One of the first maxims of our modern enterprise culture was "the customer is king.
" I was taught this during my early working days at Cadbury's and saw it put into practice in every department of our business.
It seemed obvious.
As long as you look after your customers, they will continue to look after you.
One of the problems with the modern evolution of our free market culture is that people seemed to have forgotten this all important law.
Perhaps it is because the growth of huge conglomerates has brought with it an arrogance.
Or perhaps we arrived at a point where it was easier to make money from mergers and acquisitions, or on the money markets, than in being generous to consumers.
Whatever the reason, we started to take that leader of all market indicators "consumer confidence" for granted.
When you lose consumer confidence you lose everything, because everything depends on the little man spending his weekly wage.
Everything else is a paper house ready to come tumbling down at the slightest nudge.
Despite the boom in equities we have seen since the crash of 2008, economists have been frustrated by the simple truth that the ordinary consumer is refusing to come back to the market in any significant number.
Yes, there are rock solid reasons for this: the tightening of credit, the fall of house prices, the unemployment situation.
But in the past these things were put right by people shopping.
When people stop shopping, the basis on which our market hopes are founded disappears.
The reason for the collapse of consumer confidence is a loss of trust.
People no longer trust the banks who lend them money and they no longer trust the companies that make their products.
Cheap Chinese imports have a part to play in this.
The Chinese have undercut every price band going.
And as the quality of Chinese goods improves, so western manufacturers are made to look even more like they've been conning us all these years.
The subprime mortgage debacle was the ultimate consumer con, and if you can't trust some of the biggest names in the industry, blue-chip companies, who can you trust?
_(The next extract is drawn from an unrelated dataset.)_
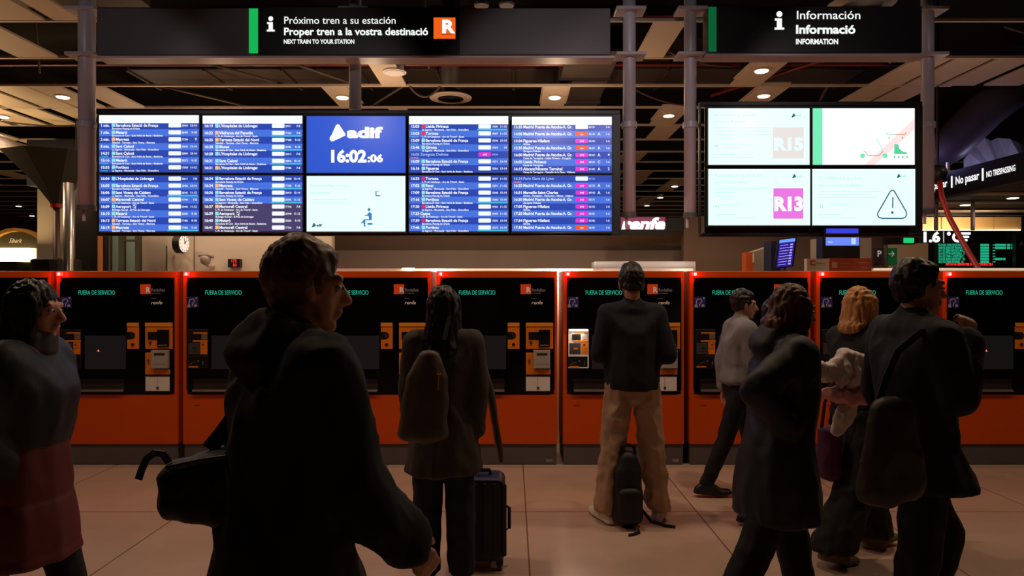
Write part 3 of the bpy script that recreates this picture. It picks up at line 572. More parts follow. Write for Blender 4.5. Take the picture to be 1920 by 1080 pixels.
    Flat(d).rect(X(182), 656, X(213), 690, ML['grey'], front=.045, back=-.005).rect(X(188), 661, X(208), 666, ML['slot'], front=.046, back=-.04).rect(X(186), 681, X(210), 682, ML['slot'], front=.046, back=-.04).build('receipt_box', lu, bevel=.006)
    Flat(d - .014).disc(X(174), 676, 2.4, ML['chrome']).q(X(173), 676, X(175.5), 683, ML['chrome']).build('key_lock', lu)
    f = Flat(d); f.rect(X(168), 706, X(213), 733, M['paper'], front=.007, back=0); f.q(X(168), 703.5, X(213), 706, ML['purple'], .008); f.q(X(190), 707, X(190.6), 732, ML['gt'], .009); f.q(X(188.5), 725, X(193), 730, ML['purple'], .009); f.build('paper_notice', t)
    Flat(d).q(X(20), 759, X(32), 761, mat('scuff', (120, 60, 30), .7), .002).build('maker_plate', t)
    Flat(d - .001).q(X(206), 861, X(218), 867, mat('plinth_plate', (140, 132, 130), .5), -.013).build('plinth_plate', t)
    b = MB(); b.box(PX(X(4), d), PX(X(13), d), d - .03, d - .001, PZ(517.5, d), PZ(510.5, d), ML['beacon']); b.box(PX(X(7), d), PX(X(11), d), d - .034, d - .029, PZ(516, d), PZ(512, d), ML['bhot']); b.build('beacon', t, bevel=.004)
    lamp('beacon_light', 'POINT', (PX(X(4), d), d - .09, PZ(514, d)), .6, (1, .03, .02), .02)
    return t
def children(o): return [c for c in COL.objects if c.parent == o]
def copy_tree(o, parent=None):
    c = o.copy(); COL.objects.link(c)
    if parent is not None: c.parent = parent
    for ch in children(o): copy_tree(ch, c)
    return c
P237 = 237.5 * DM / FPX
mach = [(0, 'orange ticket machine cut by the left edge, behind the person in maroon'), (1, 'orange ticket machine whose grey card reader shows right of the maroon-coated person'),
        (2, 'orange ticket machine mostly hidden by the large dark figure with the shoulder bag'), (3, 'orange ticket machine just left of the long-haired woman'),
        (4, 'orange ticket machine with its whole card side showing, right of the long-haired woman'), (6, 'orange ticket machine behind the person in the pale grey sweater'),
        (7, 'orange ticket machine behind the blonde woman'), (8, 'orange ticket machine at the right edge, beyond the tall man')]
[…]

In some ways this has led to the riots we have seen in western capital cities.
These are an angry expression of the betrayal felt by consumers.
We bought in to your dreams, they say, and this is how you treat us.
The breakdown of trust between supplier and customer may still prove fatal.
Consumers will not subsidise scandalously high boardroom pay through overpriced products while their own futures, their jobs and pensions, are in doubt.
Greed, that rallying cry of Wall Street in the 80s, has been its own downfall.
It has led to the disaster which is the world economy today.
The consumer is still king, and he waits while his servants, the purveyors of products, put their houses in order, show some humility and return with offers that are better than ever.